Count lines holding the string "Blender" in the data that follows. Reply with one number only.

Rows from a 3D scene dataset
——

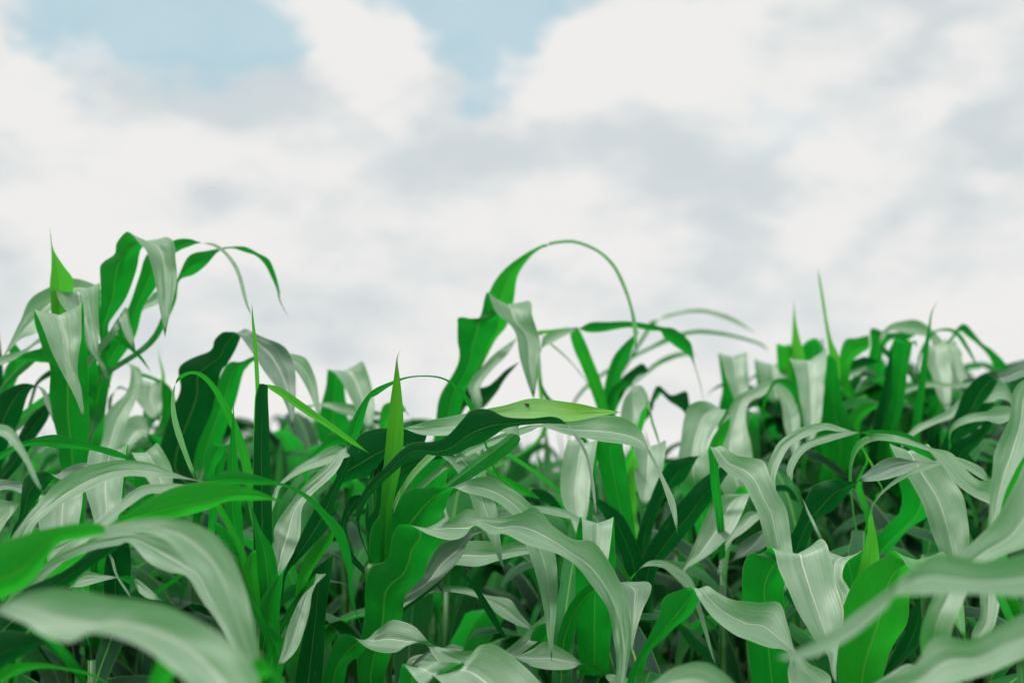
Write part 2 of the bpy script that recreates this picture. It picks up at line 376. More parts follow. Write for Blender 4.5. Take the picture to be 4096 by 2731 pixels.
plant('slim maize plant with a tall thin needle leaf and a lime blade beside it', 'D', 1768, 1.86, [
 ('A', 1.80, 'dark', '1712,2500,1828,2500;1700,2150,1828,2150;1698,1800,1822,1800;1702,1600,1812,1600;1712,1400,1806,1400;1718,1250,1800,1250;1738,1165,1798,1168;1745,1150,1770,1150', 'dark rolled leaf sheath'),
 ('A', 1.79, 'young', '1700,1700,1735,1700;1703,1500,1740,1500;1712,1260,1740,1290;1728,1175,1752,1180;1760,1156,1790,1172;1830,1160,1815,1190;1910,1192,1885,1238;2050,1290,2030,1340;2200,1395,2190,1438;2352,1508,2345,1545;2481,1616', 'narrow bright lime leaf bent over to the side'),
 ('A', 1.83, 'young', '1720,1300,1744,1300;1716,1160,1744,1160;1708,1000,1736,1000;1699,850,1724,850;1691,720,1706,720;1693,600', 'thin upright needle of a leaf'),
 ('D', 1.78, 'leaf', '1760,1080,1840,1060;1740,950,1872,880;1714,640,1835,680;1692,460,1752,540;1684,345'),
 ('D', 1.82, 'fresh', '1710,1060,1760,1040;1650,880,1752,900;1634,790,1750,780;1680,700,1720,690;1720,670'),
 ('D', 1.76, 'leaf', '1780,1210,1880,1230;1742,1090,1875,1120;1768,990,1890,960;1840,890,1900,870;1908,800'),
 ('D', 1.80, 'dark', '1860,1000,1900,980;1900,850,1935,820;1990,650,2070,680;2090,440,2210,510;2200,290,2262,320;2280,150,2330,160;2390,-20', 'long dark blade leaning out'),
 ('D', 1.82, 'fresh', '1950,1180,1990,1160;1970,1080,2030,980;2010,820,2110,800;2110,640,2220,640;2265,520'),
 ('D', 1.88, 'dark', '1960,1750,2140,1750;1990,1500,2170,1480;2060,1100,2190,1100;2078,860,2232,790;2240,700'),
 ('D', 1.74, 'leaf', '2110,900,2125,900;2030,985,2095,975;1980,1085,2085,1070;1935,1200,2050,1210;1895,1360,1990,1350;1855,1480', 'pale blade hanging beside the stem'),
 ('D', 1.73, 'tip', '1815,1320,1895,1310;1770,1260,1900,1280;1705,1110,1780,1150;1650,960,1740,1060;1615,800,1650,880;1600,700', 'collar leaf with a browned base'),
 ('D', 1.86, 'leaf', '1650,790,1680,780;1560,690,1640,740;1450,560,1560,600;1430,480,1480,500;1340,430'),
 ('B', 1.90, 'leaf', '-378,2440,-413,2240;-258,2210,-423,2120;-238,1993,-340,1990;-160,1890,-228,1843;-10,1750,-68,1693;55,1610,5,1610;60,1500,120,1540;82,1430,160,1450;150,1300,215,1262;235,1195,262,1228;370,1132,372,1156;480,1101,480,1112;620,1094,620,1104;720,1113,728,1130;820,1175,790,1190;890,1260,850,1260;937,1340,900,1345;960,1430,940,1440;1015,1590,1000,1590;1050,1690,1032,1690;1096,1808', 'long narrow leaf arched over like a hoop'),
 ('D', 1.95, 'leaf', '1860,330,1850,260;1900,235,1890,210;2040,150,2000,110;2180,105,2120,40;2330,60,2260,-20;2400,40', 'pale blade'),
 ('D', 1.84, 'fresh', '1640,840,1670,820;1600,690,1650,690;1520,520,1570,520;1450,400,1490,380;1440,330'),
 ('A', 1.92, 'leaf', '1590,2350,1650,2350;1570,2250,1640,2250;1510,2000,1620,2000;1522,1740,1602,1740;1546,1520,1582,1520;1562,1380,1575,1380;1570,1270'),
 ('A', 1.90, 'fresh', '1650,1850,1700,1850;1610,1640,1680,1660;1560,1480,1612,1460;1500,1350,1540,1310;1430,1200,1465,1180;1350,1108,1370,1085;1280,1086,1280,1066;1205,1128,1195,1106;1165,1180,1176,1188;1150,1260,1174,1260;1154,1380,1190,1375;1184,1500,1225,1492;1230,1620,1262,1612;1270,1720,1298,1718;1306,1790', 'narrow blade arching up and back down in a hoop'),
])
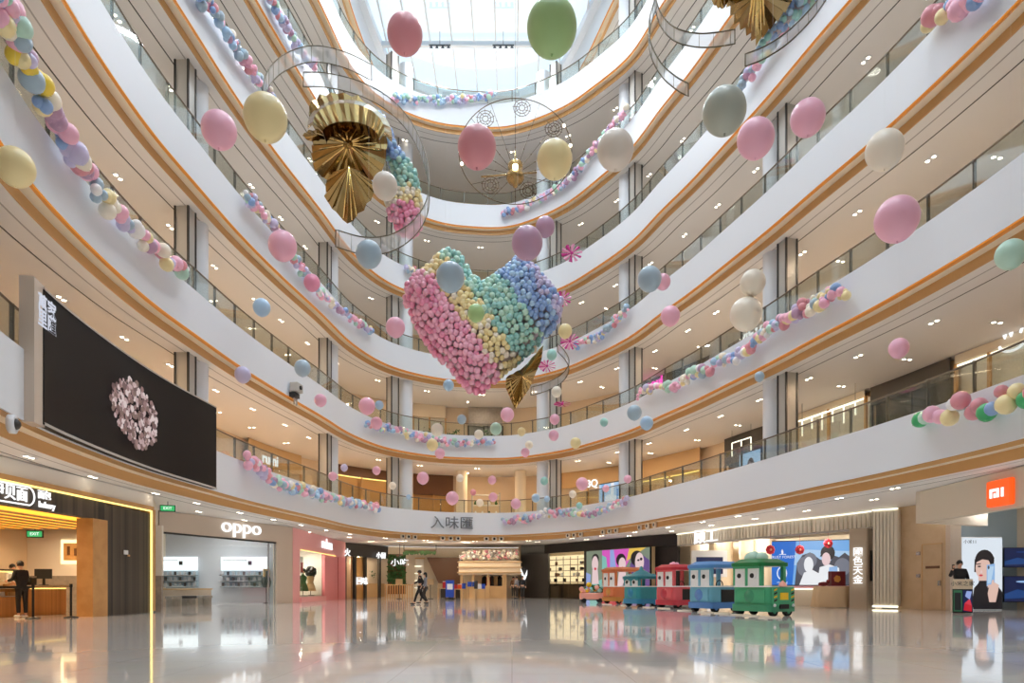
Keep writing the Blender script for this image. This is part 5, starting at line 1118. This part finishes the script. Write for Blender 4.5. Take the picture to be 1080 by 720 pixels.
# ================================================================ signs, lights and devices on the gallery edges
i = BASE.idx(476, -.05); p = BASE.at(i, -.28); tt = (BASE.at(i+1)-BASE.at(i-1)).normalized()
mat('sign_grey', (112, 116, 122), .4); o = text('gallery_sign', '入味匯', .95, V3(p, zrow(552, p.y)), V3(tt, 0), 'sign_grey', None, .04, sx=1.1); tag(o, 'thin grey Chinese characters on the white edge straight ahead', 'sign')
mat('nozzle_white', (228, 214, 194), .4)
nz = MB().lathe([(.0, .0), (.18, .0), (.2, .06), (.15, .14), (.1, .12), (.08, .02)], 'nozzle_white', (0, 0, 0), 18, 'Y'); nzm = nz.cone((0, .03, 0), (0, .10, 0), .09, .09, 'black', 14).mesh('air_nozzle')
for k, (x, grp) in enumerate(((424, 'L'), (430, 'L'), (437, 'L'), (466.5, 'A'), (475, 'A'), (483, 'A'), (513, 'B'), (521.5, 'B'), (529, 'B'), (600, 'C'), (606.5, 'C'), (613.5, 'C'), (637, 'D'), (644, 'D'), (651, 'D'), (676, 'E'), (684, 'E'), (691.5, 'E'))):
    i = BASE.idx(x, .3); p = BASE.at(i, .3); n = BASE.normal(i); o = obj('air_nozzle', nzm); o.location = (p.x-n.x*.02, p.y-n.y*.02, Z(2)-.27); o.rotation_euler = (0, 0, math.atan2(-n.y, -n.x)-PI/2)
    wh = {'L': 'under the lilac garland end', 'A': 'under the grey characters', 'B': 'right of the grey characters', 'C': 'above the lit shelves', 'D': 'above the pink picture wall', 'E': 'above the black fascia end'}[grp]
    tag(o, 'round air nozzle on the gold trim %s, %s of three' % (wh, ['left', 'middle', 'right'][k % 3]), 'air nozzle', 'round air nozzles on the gold trim')
i = BASE.idx(11, -.05); p = BASE.at(i, -.03); n = BASE.normal(i); t = thing('dome_camera', 'white dome camera on the gold trim left of the big screen', 'camera', V3(p, zrow(447, p.y))); zc = zrow(447, p.y)
o = obj('housing', MB().lathe([(0, 0), (.2, 0), (.2, .1), (.14, .14), (.12, .08)], 'white_paint', (0, 0, 0), 20, 'Y'), t); o.matrix_parent_inverse = Matrix(); o.rotation_euler = (0, 0, math.atan2(-n.y, -n.x)-PI/2)
o = obj('lens', MB().ball((0, .1, 0), .115, 'charcoal', 14, 10), t); o.matrix_parent_inverse = Matrix(); o.rotation_euler = (0, 0, math.atan2(-n.y, -n.x)-PI/2)
i = BASE.idx(312, -.25); p = BASE.at(i, -.28); n = BASE.normal(i); rz = math.atan2(n.y, n.x); zc = zrow(409, p.y); t = thing('projector', 'grey box projector bracketed on the white edge of the second left gallery', 'projector', V3(p, zc))
obj('body', MB().box((p.x, p.y, zc), (.4, .62, .42), 'cladding_grey', rz), t, bevel=.03); obj('bracket', MB().box((p.x+n.x*.1, p.y+n.y*.1, zc-.36), (.3, .5, .22), 'steel_dark', rz).box((p.x+n.x*.05, p.y+n.y*.05, zc-.62), (.06, .3, .4), 'steel', rz), t); obj('lens', MB().cone((p.x-n.x*.2, p.y-n.y*.2, zc), (p.x-n.x*.26, p.y-n.y*.26, zc), .1, .1, 'black', 14), t)
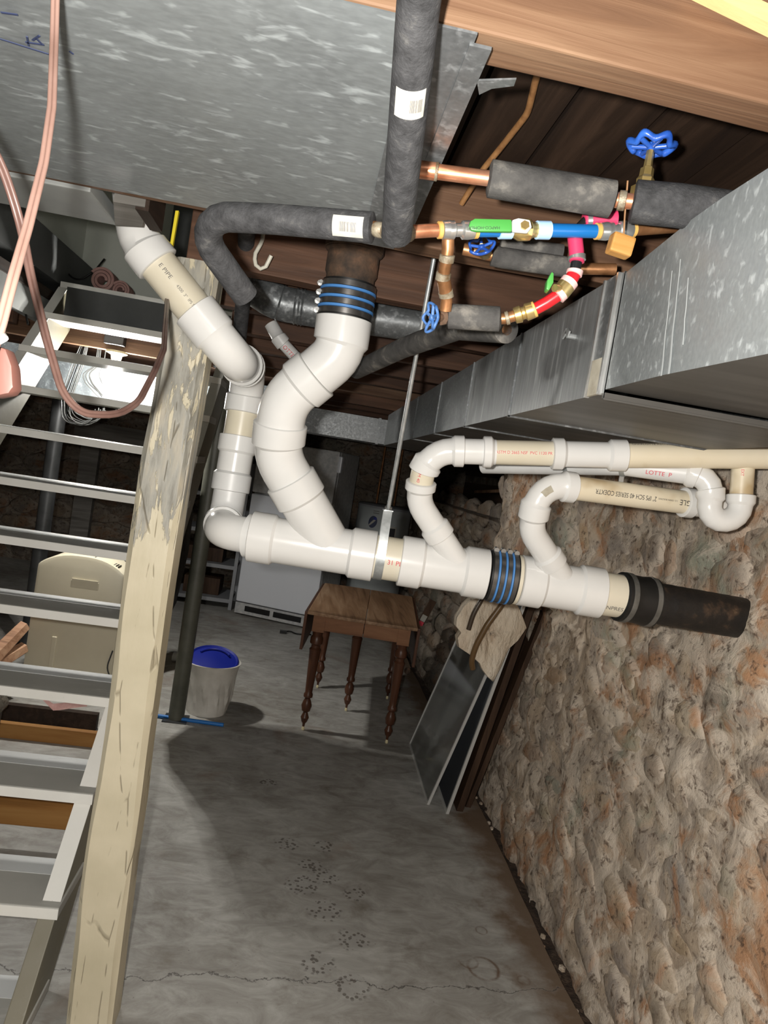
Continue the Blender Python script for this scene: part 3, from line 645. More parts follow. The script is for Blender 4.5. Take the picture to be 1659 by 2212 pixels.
mb = MB(); mb.span((XL+0.05, TY[10]+0.16, TZ[10]), (XR-0.05, TY[10]+0.175, TZ[11]-0.03)); mb.build('riser', M['door_grey'], sc_, smooth=0)
# hewn post beside the stairs
mb = MB(); rs = []
for i in range(71):
    z = ZJ*i/70; n1 = lambda s, f=2.2: noise.noise(Vector((z*f, s*3.7, 1.3)))
    cx_ = -0.333 - 0.012*math.sin(z*1.6) + 0.006*n1(1); cy_ = 1.802; hw = 0.058 + 0.005*n1(2) - 0.002*z; hd = 0.058 + 0.004*n1(3)
    ch = 0.013 + 0.007*n1(4, 3); jt = 0.0025
    q = [(-hw+ch,-hd),(hw-ch,-hd),(hw,-hd+ch),(hw,hd-ch),(hw-ch,hd),(-hw+ch,hd),(-hw,hd-ch),(-hw,-hd+ch)]; ring = []
    for a in range(8):
        p0, p1 = q[a], q[(a+1)%8]
        for t in (0, 0.5):
            ring.append(Vector((cx_+p0[0]+(p1[0]-p0[0])*t+jt*noise.noise(Vector((a*5+t*9, z*6, 0))), cy_+p0[1]+(p1[1]-p0[1])*t+jt*noise.noise(Vector((a*5+t*9, z*6, 7))), z)))
    rs.append(ring)
mb.rings(rs); tag(mb.build('wooden_post', M['post'], smooth=30), 'hewn wooden post with cracked flaking cream paint beside the stairs', 'post')
# steel jack posts
def jack(name, base, top, r, mat, label):
    t = thing(name, label, 'post', base); b = Vector(base)
    mb = MB(); mb.lathe(b, (0,0,1), [(0.006, r), (top-0.008, r)], 24); mb.build('shaft', M[mat], t)
    mb = MB(); mb.box(b+Vector((0,0,0.003)), (r*3.0, r*3.0, 0.006)); mb.build('base_plate', M['dark_steel'], t, smooth=0)
    mb = MB(); mb.box(b+Vector((0,0,top-0.004)), (r*3.0, r*3.0, 0.008)); mb.build('top_plate', M['dark_steel'], t, smooth=0)
    mb = MB(); mb.lathe(b+Vector((0,0,top-0.16)), (0,0,1), [(0, r), (0.004, r*1.25), (0.05, r*1.25), (0.054, r)], 20); mb.build('collar', M['dark_steel'], t)
    return t
jack('jack_post', (-0.512, 3.90, 0), 1.93, 0.043, 'olive_steel', 'olive grey steel jack post right of the stairs beside the white bin')
jack('jack_post', (-1.65, 4.83, 0), 1.93, 0.048, 'dark_steel', 'dark steel jack post behind the stairs left of the dehumidifier')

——

### The result
3